Но одно педагогическое кредо Тубельского впечаталось в мою память.
Как-то мы говорили о знаменитом педагоге, нашем товарище, и Саша сказал: «Да, конечно, он гений, но, понимаешь, я много думал и понял, в чем у нас расхождение: он считает, что педагог имеет право быть «гуру», а я думаю – что нет…»
Обладая огромным личным влиянием и педагогическим авторитетом, Саша никогда не позволял себе брать роль высшего учителя, «гуру», пытаться формировать ребенка по своим лекалам – на это, считал Тубельский, у него нет права, это дело самого ученика, самоопределяющейся личности. Поэтому школа и называлась не как-нибудь по-другому, а «самоопределения». Или по-другому: каждый человек, говорил и реализовывал на практике Александр Наумович, является на свет со своим предначертанием, смутным образом самого себя, и задача образования – создать условия, при которых ребенок, ученик сможет проявить в себе этот предначертанный образ, свое призвание.
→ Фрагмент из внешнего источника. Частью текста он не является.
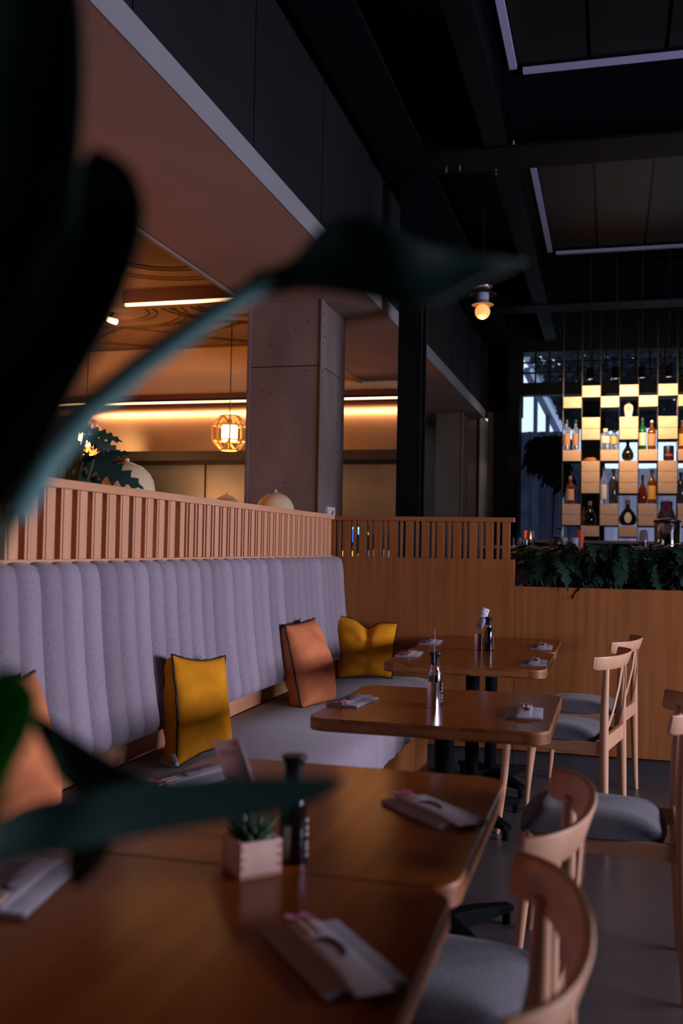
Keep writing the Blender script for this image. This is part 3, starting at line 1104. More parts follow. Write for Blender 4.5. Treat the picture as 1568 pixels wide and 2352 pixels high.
def table_card(label, TL, TR, BL, BR, mid=.3, logo='pink'):
    c = (TL + TR + BL + BR) / 4
    t = thing('table_card', label, 'card', c, 0, 'table cards')
    q = [p - c for p in (TL, TR, BR, BL)]
    MB().add(q, [(0, 1, 2, 3)]).build('paper', M['card'], t, solid=.0012)
    n = (q[1] - q[0]).cross(q[0] - q[3]).normalized()
    if n.dot(-c) < 0: n = -n

    def pt(u, v):
        return q[3].lerp(q[2], u).lerp(q[0].lerp(q[1], u), v) + n * .0012
    b = MB()
    for (u0, u1, v, h) in ((.12, .85, .72, .022), (.12, .85, .67, .012), (.12, .70, .635, .012), (.15, .6, .14, .012), (.15, .6, .10, .012)):
        b.add([pt(u0, v), pt(u1, v), pt(u1, v + h), pt(u0, v + h)], [(0, 1, 2, 3)])
    b.build('print', M['card_ink'], t)
    b = MB()
    for (u, v) in ((.62, .87), (.72, .88), (.80, .85), (.84, .89), (.76, .83)):
        b.add([pt(u, v), pt(u + .07, v), pt(u + .07, v + .03), pt(u, v + .03)], [(0, 1, 2, 3)])
    b.build('logo', M['pink'], t)
    return t


table_card('white printed table card clipped to the steel holder at the back', aty(1108, 1394, 4.95), aty(1124, 1401, 4.955), aty(1092, 1439, 4.95), aty(1108, 1445, 4.955))
table_card('pale table card in the foreground, leaning above the leaf', aty(488, 1702, 1.72), aty(548, 1696, 1.60), aty(522, 1800, 1.68), aty(582, 1795, 1.56))
cc = thing('table_card', 'table card seen edge-on like a thin grey line, on the middle table', 'card', (-.530, 3.112, .905), math.atan2(.53, 3.112), 'table cards')
MB().box((-.0008, -.028, -.012), (.0008, .028, .088)).build('paper', M['card'], cc)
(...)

Если говорить о самом Тубельском, то он, по-моему, проявил свое человеческое призвание абсолютно ясно и точно. Он, собственно, всю свою жизнь этим и занимался. Когда-то скоропостижно ушел из жизни замечательный педагог, наш общий товарищ, и я, как и многие, находясь под впечатлением утраты, вдруг стал допытываться у Саши – что он думает о неизбежном.
– Знаешь, – ответил он, – мне это вообще не интересно. Мне интересно то, что происходит сейчас – жизнь, творчество…
Он был очень красивый человек. Красиво одевался, жил. Незадолго до случившегося звонил мне и приглашал – были на лето такие планы – съездить на корабле в красивую страну: так будет хорошо, говорил, утром встаешь – тихо, никого нет, кораблик идет, а ты рассматриваешь берега…
Светлая жизнь. Это большая редкость – такой красивый и совершенно светлый человек, без пятнышка.
И если там, у врат, распределяют, куда кому, пусть примут во внимание, что Саша Тубельский свой путь дальнейшей, – земной жизнью – сам определил.